**The problem**: Go through the data below and copy it exactly, skipping every picture.

**Dataset content**:
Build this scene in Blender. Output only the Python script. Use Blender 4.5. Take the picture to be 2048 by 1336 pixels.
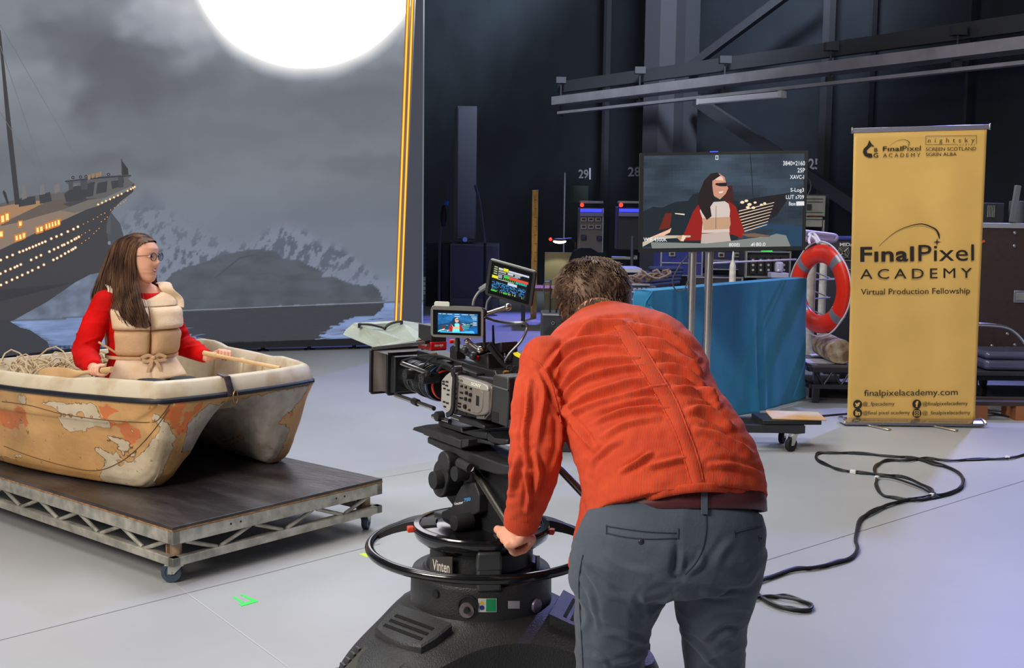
import bpy, math, random
import numpy as np
from math import pi, sin, cos, radians, sqrt
from mathutils import Vector, Matrix, noise
from mathutils.bvhtree import BVHTree
for o in list(bpy.data.objects): bpy.data.objects.remove(o)
random.seed(7); np.random.seed(7)
SC = bpy.context.scene; COL = SC.collection
# ---------------------------------------------------------------- camera
F, HOR, ROLL, EYE = 2320.0, 425.0, .013, 1.5
_p = math.atan((668-HOR)/F)
FW = Vector((0, cos(_p), -sin(_p))); _up = Vector((0, sin(_p), cos(_p))); _rt = Vector((1, 0, 0))
RT = _rt*cos(ROLL)+_up*sin(ROLL); UP = _up*cos(ROLL)-_rt*sin(ROLL)
EYEP = Vector((0, 0, EYE))
cd = bpy.data.cameras.new('camera'); cam = bpy.data.objects.new('camera', cd); COL.objects.link(cam)
cd.sensor_width = 36; cd.sensor_fit = 'HORIZONTAL'; cd.lens = 36*F/2048; cd.clip_start = .05; cd.clip_end = 200
cam.matrix_world = Matrix(((RT.x, UP.x, -FW.x, 0), (RT.y, UP.y, -FW.y, 0), (RT.z, UP.z, -FW.z, EYE), (0, 0, 0, 1)))
SC.camera = cam
# ---------------------------------------------------------------- world, exposure
w = bpy.data.worlds.new('World'); SC.world = w; w.use_nodes = True
w.node_tree.nodes['Background'].inputs[0].default_value = (.80, .84, 1.0, 1)
w.node_tree.nodes['Background'].inputs[1].default_value = .075
SC.view_settings.view_transform = 'Standard'; SC.view_settings.look = 'None'
SC.view_settings.gamma = 1; SC.view_settings.exposure = 0.0; SC.view_settings.use_curve_mapping = False
# ---------------------------------------------------------------- studio lights out of view; boat and wall fills are added
def lamp(name, kind, loc, aim, power, col, size=1.0, size_y=None, spot=60, blend=.5, label=None, group=None):
    l = bpy.data.lights.new(name, kind); l.energy = power; l.color = col
    if kind == 'AREA':
        l.shape = 'RECTANGLE'; l.size = size; l.size_y = size_y or size
    if kind == 'SPOT':
        l.spot_size = radians(spot); l.spot_blend = blend; l.shadow_soft_size = size
    o = bpy.data.objects.new(name, l); COL.objects.link(o)
    d = (Vector(aim)-Vector(loc)).normalized()
    o.matrix_world = Matrix.Translation(loc) @ d.to_track_quat('-Z', 'Y').to_matrix().to_4x4()
    return o
lamp('key_light', 'AREA', (-3.2, .2, 3.4), (-1.7, 5.4, .6), 210, (1, .93, .82), 2.0, 1.6)  # added frontal light, lifts the upright faces of the boat
lamp('top_light', 'AREA', (-.6, 7.8, 5.6), (-.2, 5.4, 0), 310, (.90, .95, 1.0), 4.0, 3.0)
lamp('overhead_light', 'AREA', (-2.6, 3.0, 5.4), (-1.3, 4.8, .3), 105, (1, .95, .86), 2.4, 1.8)
lamp('front_light', 'AREA', (2.2, .6, 4.6), (1.4, 4.6, .2), 24, (.96, .97, 1.0), 2.6, 2.0)
lamp('side_light', 'AREA', (-2.9, 1.3, 3.0), (.2, 2.7, 1.0), 34, (1, .94, .86), 1.2, 1.2)
lamp('blue_light', 'SPOT', (5.6, 12.5, 5.6), (1.8, 6.8, 0), 1400, (.36, .38, 1.0), .15, spot=75, blend=.6)
lamp('blue_light', 'SPOT', (.9, 18.5, 4.5), (.5, 14.8, 0), 1500, (.20, .22, 1.0), .15, spot=58, blend=.5)
lamp('wall_fill_light', 'SPOT', (2.4, 11.0, 8.0), (2.6, 19.5, 6.6), 4200, (.75, .85, 1.0), .8, spot=82, blend=.7)
lamp('wall_fill_light', 'SPOT', (-.2, 17.0, 8.5), (-1.2, 26, 9.0), 8000, (.72, .88, 1.0), .8, spot=76, blend=.8)  # added out of view to brighten the upper left of the back wall
lamp('banner_light', 'SPOT', (2.4, 3.6, 4.6), (2.7, 8.3, 1.1), 420, (1, .95, .88), .4, spot=42, blend=.5)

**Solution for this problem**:
Build this scene in Blender. Output only the Python script. Use Blender 4.5. Take the picture to be 2048 by 1336 pixels.
import bpy, math, random
import numpy as np
from math import pi, sin, cos, radians, sqrt
from mathutils import Vector, Matrix, noise
from mathutils.bvhtree import BVHTree
for o in list(bpy.data.objects): bpy.data.objects.remove(o)
random.seed(7); np.random.seed(7)
SC = bpy.context.scene; COL = SC.collection
# ---------------------------------------------------------------- camera
F, HOR, ROLL, EYE = 2320.0, 425.0, .013, 1.5
_p = math.atan((668-HOR)/F)
FW = Vector((0, cos(_p), -sin(_p))); _up = Vector((0, sin(_p), cos(_p))); _rt = Vector((1, 0, 0))
RT = _rt*cos(ROLL)+_up*sin(ROLL); UP = _up*cos(ROLL)-_rt*sin(ROLL)
EYEP = Vector((0, 0, EYE))
cd = bpy.data.cameras.new('camera'); cam = bpy.data.objects.new('camera', cd); COL.objects.link(cam)
cd.sensor_width = 36; cd.sensor_fit = 'HORIZONTAL'; cd.lens = 36*F/2048; cd.clip_start = .05; cd.clip_end = 200
cam.matrix_world = Matrix(((RT.x, UP.x, -FW.x, 0), (RT.y, UP.y, -FW.y, 0), (RT.z, UP.z, -FW.z, EYE), (0, 0, 0, 1)))
SC.camera = cam
# ---------------------------------------------------------------- world, exposure
w = bpy.data.worlds.new('World'); SC.world = w; w.use_nodes = True
w.node_tree.nodes['Background'].inputs[0].default_value = (.80, .84, 1.0, 1)
w.node_tree.nodes['Background'].inputs[1].default_value = .075
SC.view_settings.view_transform = 'Standard'; SC.view_settings.look = 'None'
SC.view_settings.gamma = 1; SC.view_settings.exposure = 0.0; SC.view_settings.use_curve_mapping = False
# ---------------------------------------------------------------- studio lights out of view; boat and wall fills are added
def lamp(name, kind, loc, aim, power, col, size=1.0, size_y=None, spot=60, blend=.5, label=None, group=None):
    l = bpy.data.lights.new(name, kind); l.energy = power; l.color = col
    if kind == 'AREA':
        l.shape = 'RECTANGLE'; l.size = size; l.size_y = size_y or size
    if kind == 'SPOT':
        l.spot_size = radians(spot); l.spot_blend = blend; l.shadow_soft_size = size
    o = bpy.data.objects.new(name, l); COL.objects.link(o)
    d = (Vector(aim)-Vector(loc)).normalized()
    o.matrix_world = Matrix.Translation(loc) @ d.to_track_quat('-Z', 'Y').to_matrix().to_4x4()
    return o
lamp('key_light', 'AREA', (-3.2, .2, 3.4), (-1.7, 5.4, .6), 210, (1, .93, .82), 2.0, 1.6)  # added frontal light, lifts the upright faces of the boat
lamp('top_light', 'AREA', (-.6, 7.8, 5.6), (-.2, 5.4, 0), 310, (.90, .95, 1.0), 4.0, 3.0)
lamp('overhead_light', 'AREA', (-2.6, 3.0, 5.4), (-1.3, 4.8, .3), 105, (1, .95, .86), 2.4, 1.8)
lamp('front_light', 'AREA', (2.2, .6, 4.6), (1.4, 4.6, .2), 24, (.96, .97, 1.0), 2.6, 2.0)
lamp('side_light', 'AREA', (-2.9, 1.3, 3.0), (.2, 2.7, 1.0), 34, (1, .94, .86), 1.2, 1.2)
lamp('blue_light', 'SPOT', (5.6, 12.5, 5.6), (1.8, 6.8, 0), 1400, (.36, .38, 1.0), .15, spot=75, blend=.6)
lamp('blue_light', 'SPOT', (.9, 18.5, 4.5), (.5, 14.8, 0), 1500, (.20, .22, 1.0), .15, spot=58, blend=.5)
lamp('wall_fill_light', 'SPOT', (2.4, 11.0, 8.0), (2.6, 19.5, 6.6), 4200, (.75, .85, 1.0), .8, spot=82, blend=.7)
lamp('wall_fill_light', 'SPOT', (-.2, 17.0, 8.5), (-1.2, 26, 9.0), 8000, (.72, .88, 1.0), .8, spot=76, blend=.8)  # added out of view to brighten the upper left of the back wall
lamp('banner_light', 'SPOT', (2.4, 3.6, 4.6), (2.7, 8.3, 1.1), 420, (1, .95, .88), .4, spot=42, blend=.5)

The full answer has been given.